Yeremia 2:27

"Mereka berkata kepada pohon: 'Engkaulah bapaku!' dan kepada batu: 'Engkaulah ibuku!' Sebab mereka berbalik kepada-Ku dengan punggung, dan bukan dengan muka; tetapi pada waktu kecelakaan mereka berseru: 'Bangkitlah dan selamatkanlah kami!'"

Simbol pohon dan batu yang dihubungkan ke langit

Ayat Yeremia 2:27 memberikan gambaran yang kuat tentang kondisi spiritual umat Israel pada masa nabi Yeremia. Ayat ini menggambarkan sebuah pengingatan dan peringatan dari Tuhan, yang disampaikan melalui hamba-Nya, tentang penyembahan berhala yang merajalela. Mereka tidak lagi memandang Tuhan sebagai sumber kehidupan dan pelindung utama, melainkan berpaling kepada objek ciptaan mereka sendiri: pohon dan batu.

Pernyataan "Mereka berkata kepada pohon: 'Engkaulah bapaku!' dan kepada batu: 'Engkaulah ibuku!'" sangatlah ironis dan tragis. Pohon, yang tumbuh dari tanah dan pada akhirnya akan layu dan mati, serta batu, yang adalah benda mati dan tak bernyawa, dijadikan sebagai pengganti dari Sang Pencipta yang Maha Kuasa, Maha Hidup, dan Maha Pengasih. Ini menunjukkan betapa jauhnya mereka telah menyimpang dari kebenaran. Mereka telah menggantikan hubungan vertikal dengan Tuhan dengan hubungan horizontal yang sia-sia dengan ciptaan. Konsep "bapa" dan "ibu" menyiratkan sumber asal, perlindungan, dan kasih sayang. Dengan menisbatkan hal-hal ini kepada pohon dan batu, mereka secara efektif menolak hak Tuhan sebagai Bapa dan Ibu surgawi mereka, serta menolak identitas sejati mereka sebagai umat perjanjian-Nya.

Selanjutnya, ayat ini menekankan kontras dalam perilaku mereka: "Sebab mereka berbalik kepada-Ku dengan punggung, dan bukan dengan muka." Perubahan posisi tubuh ini melambangkan penolakan, ketidakpedulian, dan pemberontakan. Berbalik dengan muka berarti menghadap, berbicara, dan berinteraksi. Namun, mereka memilih untuk memunggungi Tuhan, seolah-olah Ia tidak ada atau tidak penting. Ini adalah bentuk penghinaan yang mendalam, sebuah pengabaian total terhadap kasih dan anugerah Tuhan yang telah membimbing mereka keluar dari perbudakan di Mesir dan membawa mereka ke tanah perjanjian.

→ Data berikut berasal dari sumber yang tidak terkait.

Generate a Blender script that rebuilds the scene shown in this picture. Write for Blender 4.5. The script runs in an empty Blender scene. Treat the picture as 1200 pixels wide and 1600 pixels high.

Namun, ayat ini tidak berhenti pada gambaran keterasingan mereka. Bagian terakhir memberikan pukulan telak terhadap kemunafikan mereka: "tetapi pada waktu kecelakaan mereka berseru: 'Bangkitlah dan selamatkanlah kami!'" Ketika masalah datang, ketika bencana melanda, ketika mereka menghadapi konsekuensi dari perbuatan mereka, barulah mereka teringat akan Tuhan. Seruan mereka bukan lahir dari kerinduan yang tulus untuk kembali kepada-Nya, melainkan dari keputusasaan dan ketakutan. Mereka seolah berkata, "Kami telah mengabaikan-Mu saat semuanya baik-baik saja, tetapi sekarang, ketika kami dalam kesulitan, Engkau harus datang menyelamatkan kami." Ini adalah doa yang tidak memiliki fondasi iman yang kuat, doa yang terlahir dari kebutuhan mendesak, bukan dari hubungan yang erat.

Yeremia 2:27 mengingatkan kita akan bahaya menyembah apa pun yang bukan Tuhan. Baik itu kesuksesan, kekayaan, status, maupun objek-objek materi, jika kita menempatkannya di atas Tuhan dalam hati kita, kita sama saja dengan berpaling kepada-Nya dengan punggung. Ayat ini juga mengajarkan bahwa hubungan yang sejati dengan Tuhan tidak hanya diuji saat masa sulit, tetapi juga saat masa-masa tenang. Kemunafikan terungkap ketika kita hanya berseru kepada Tuhan saat kita membutuhkan-Nya, tetapi melupakan-Nya saat kita tidak lagi berada dalam bahaya. Marilah kita belajar untuk selalu menghadap Tuhan, bukan memunggungi-Nya, dalam segala keadaan.